Condanne per reati depenalizzati: possono giustificare il diniego della sospensione condizionale della pena (di Vincenzo Giglio)

Cassazione penale, Sez. 4^, sentenza n. 669/2024, udienza del 21 dicembre 2023, ha ribadito che il giudice di merito può utilizzare precedenti condanne dell’imputato per reati successivamente depenalizzati ai fini del diniego del beneficio della pena sospesa.

In tema di sospensione condizionale della pena, il giudice di merito, nel valutare la concedibilità del beneficio, non ha l’obbligo di prendere in esame tutti gli elementi indicati nell’art. 133 cod. pen., potendo limitarsi ad indicare quelli da lui ritenuti prevalenti (cfr. Sez. 3, n. 30562 del 19/3/2014, Rv. 260136; conf. Sez. 2, n. 19298 del 15/4/2015, Rv. 263534; Sez. 3, n. 6641 del 17/11/2009 dep. 2010, Rv. 246184, in un caso in cui la Corte ha ritenuto esaustiva la motivazione della esclusione del beneficio fondata sul riferimento ai precedenti penali dell’imputato).

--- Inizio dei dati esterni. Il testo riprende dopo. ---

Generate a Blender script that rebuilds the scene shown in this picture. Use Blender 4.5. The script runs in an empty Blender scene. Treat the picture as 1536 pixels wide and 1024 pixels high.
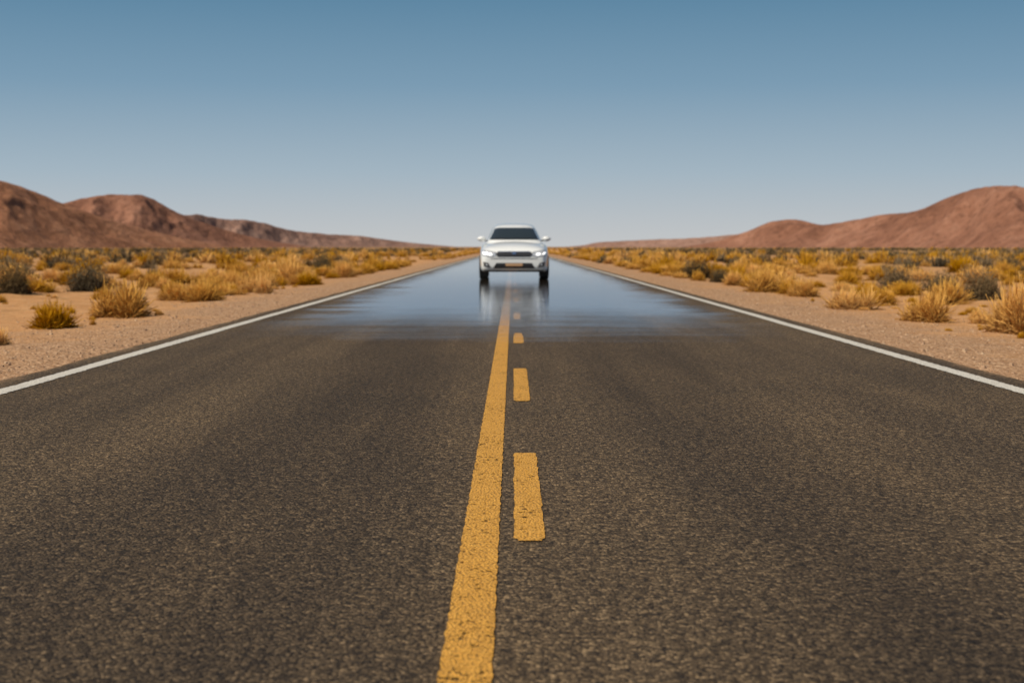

La Cassazione ha precisato ulteriormente che, ai fini del giudizio circa la concedibilità o meno della sospensione condizionale della pena, la presenza di precedenti condanne per reati poi depenalizzati può legittimamente essere valutata dal giudice come elemento ostativo alla presunzione che il colpevole si asterrà, per il futuro, da commettere ulteriori reati. (così Sez. 5, n. 34682 del 11/2/2005, Rv. 232312 – 01 che ha ritenuto legittimo il diniego del beneficio deciso dal giudice di merito sulla base della valutazione di precedenti condanne dell’imputato per emissione di assegni senza copertura, significative ai fini del giudizio prognostico; conf. Sez. 4, n. 41291 del 11/9/2019, Rv. 277355 – 01) A sostegno della correttezza delle argomentazioni oggetto di censura, sembra utile richiamare Sez. 7, ord. n. 30345 del 7/6/2023, Rv. 285098, secondo cui, in tema di sospensione condizionale della pena, anche dopo l’introduzione dell’art. 115-bis cod. proc. pen., teso a rafforzare la presunzione di innocenza in favore dell’indagato e dell’imputato, il giudice può fondare il giudizio prognostico di cui all’art. 164, co. 1, cod. pen. sulla capacità a delinquere dell’imputato desunta anche dai precedenti giudiziari ex art. 133, co. 2, n. 2 cod. pen., afferendo i medesimi, indipendentemente dall’essersi tradotti in una condanna definitiva, alla condotta e alla vita del reo, antecedenti al reato.